An independent shareholder in one of China’s largest suppliers of industrial gases is actively bidding for a board seat in the company as it becomes the subject of a rare public battle over power in an Asian boardroom. Oasis, a Hong Kong based hedge fund, owns 4.5% of Yingde Gases and is asking for representation at the table even as the existing board has split into two rival factions, each seeking to oust each other. Oasis has been vocal in its approach by requesting a robust review of the company’s strategic options, though it has shied away from taking any sides in the increasingly public dispute. We have witnessed increased securities lending demand for Yingde Gases in recent weeks with its shares rising by over 120% this year since the announcement in January of a $1.3 billion offer for the company from US firm Air Products, which has since been surpassed by a $1.46 billion rival bid last week by buy-out firm PAG Asia Capital.

Noble Group Ltd posted a small profit allowing the firm to narrowly avoid posting back to back annual losses. Net profit totaled $8.7 million last year compared with a loss of $1.7 billion in 2015. The commodities trader is still recovering after a two year commodity price rout led to a credit rating downgrade and forced asset sales. Shares fell last week after Iceberg Research issued another critical report on the company’s finances. Noble Corp Ltd also recently announced it is in talks with a potential investor. We have seen long term lending demand for Noble Group Ltd.

Europe

Aerospace and technology provider Cobham announced the launch of a £500 million rights issue this week which has brought the stock to borrowers’ attention. The issue is looking to reduce the company’s debt which stood at £1billion at year-end. The announcement follows a turbulent 15 months for the provider during which five profit warnings had been raised, resulting in a pretax loss of £847.9 million, an increase from the previous £39.8 million.
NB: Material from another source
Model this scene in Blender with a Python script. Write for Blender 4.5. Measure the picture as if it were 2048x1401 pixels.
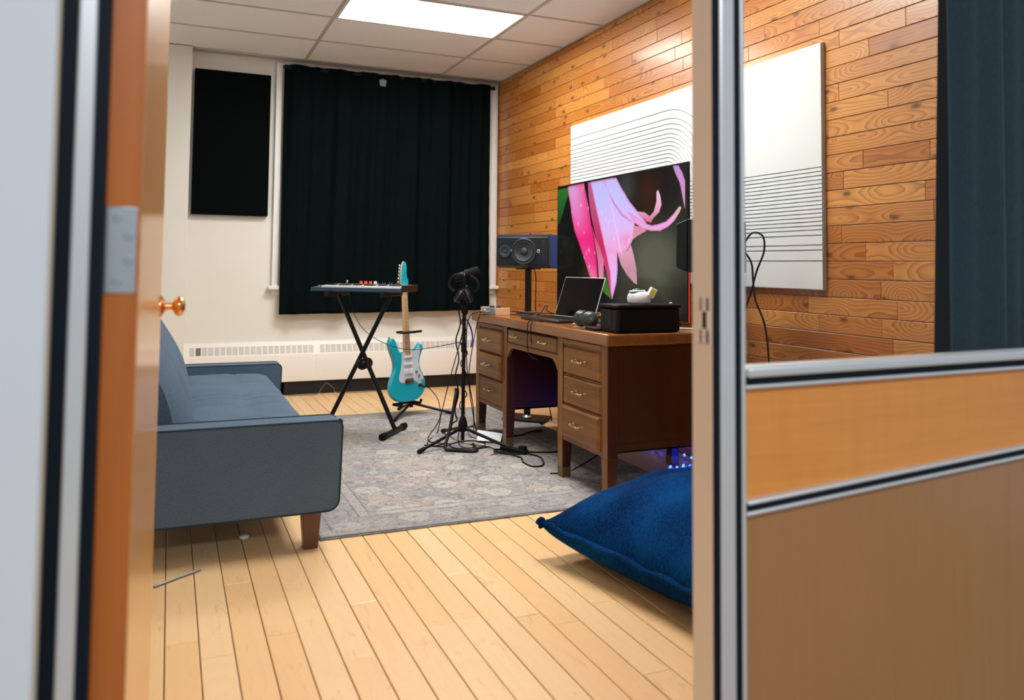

The losses are due to three periods of charges and write-downs costing £1 billion each while the company also missed out on a £150 million deal with the US Air Force. The deal follows a cash-call last year of a similar size where the company was battling high debts due to acquisitions.

Demand for the Italian Genoa lender Banca Carige Spa increased this week as it issued a statement saying that it will seek to strengthen its finances. The lender is planning on raising 450 million euros while also restructuring 2.4 billion loans in a new vehicle owned by the bank’s shareholders. The plans come at the request of the ECB who recommended that the lender cut its gross non-performing exposure of 7.4 billion euros in half by 2019, and meet the 2020 tier 1 common equity ratio of 14.1. As of December 2016 the banks ratio stood at 11.4%.